節度ある都民は、花見の際も被災者へ共感すればおのずとどんちゃん騒ぎはしないでしょう。日本はお葬式の直後に精進落としとして、参加者同士で酒を酌み交わすことが普通の国です。花見=酒=どんちゃん騒ぎ=不謹慎、というロジックにはかなり無理があります。私は、はかない桜を愛でながら、被災者や亡くなった方々に思いをはせながら酒を酌みかわすことは、今立派な行動であり、それを禁止するのは馬鹿げています。今、花見で馬鹿騒ぎするような愚かな人が、この東京にそんなにいるとは思えません。いたとしても、良識ある都民から、それこそ圧力がかかることでしょう。こういったことを役所が「指導」する発想自体おかしいと思います。

 

鉄道各社の節電も方向性としては賛成しますが、はたして常時エスカレーターや照明、暖房を止める必要があるのでしょうか?電気が不足するのは事実ですが、不足するのは電力使用のピーク時だけです。

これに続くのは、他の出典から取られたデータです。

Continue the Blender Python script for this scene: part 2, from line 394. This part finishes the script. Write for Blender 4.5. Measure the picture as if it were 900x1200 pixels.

その時間以外は不足しません。したがって、非ピーク時の節電は、今回の電力不足には無関係です。駅はでお年寄りや体の不自由な方が、エスカレーターを使えず苦労しています。また、病気でも電車に乗らなければならない方が、暖房の効いていない車内で震えているかもしれません。意味のない節電のために。

 

なぜこういうことが起きるのでしょうか。上記のいずれも被災者への共感でもなく、合理的判断でもありません。なにやら漠然とした「空気」によるものではないでしょうか。「こんなときに酒とはいかがなものか」、「こんなときに節電に協力しないとはいかがなものか」、といった「いかがなものか」という「空気」が、人々の行動を制限しつつあるような気がしてなりません。


空気とは、考えてみれば放射線に似ています。臭いも音も振動も形もなく、出どころもよくわからないまま知らない間に人々を覆い尽くします。そうして、少しずつ行動に影響を及ぼし破壊する。

 

日本人は何かと極端に「触れやすい」民族だと思います。それは、空気の支配力が強いからでしょう。今回の自粛ムードも極端に触れる可能性があります。危機の場面で一致団結する素晴らしい資質と、極端に走ってしまう悪弊はコインの裏表です。

 

今必要なのは、まず空気に支配されず、自分自身の頭で考えること。そして共感によって判断するのか、合理性によって判断するのかを自分で確認することです。共感による判断は、人間の深いところにある感情を評価軸とするのであり、他者にとやかく言われる筋合いはありません。花見をすることで被災者の方々と共感する人はたくさんいるはずなのです。また、特に社会的に影響の大きい機関や組織は、こんなときだからこそ合理的判断が重要です。東電の「計画停電」実施は、近年まれにみる非合理な意思決定だと思います。合理的に判断したとしたら、このような形式を取らなかったはずです。理性ではなく国民の「情」に訴えたかったとしか思えません。東電も政府も、「国民は愚かだから合理よりも情だ」と判断したのかもしれません。


過剰な自粛は消費を減らし、ただでさえ落ちている日本の経済力をさらに悪化させます。それは復興の最大の障害になるでしょう。こういう「理屈」は「空気」の前では無力であり、議論の俎上に上がりにくいのでしょう。

 

大人の判断、大人の議論ができない国は、他国から尊敬されるはずがありあません。確かにこれまでの被災地の方々の行動は賞賛にされて当然です。しかし、これから日本を見る目は、日に日に厳しくなっていくような気がしてなりません。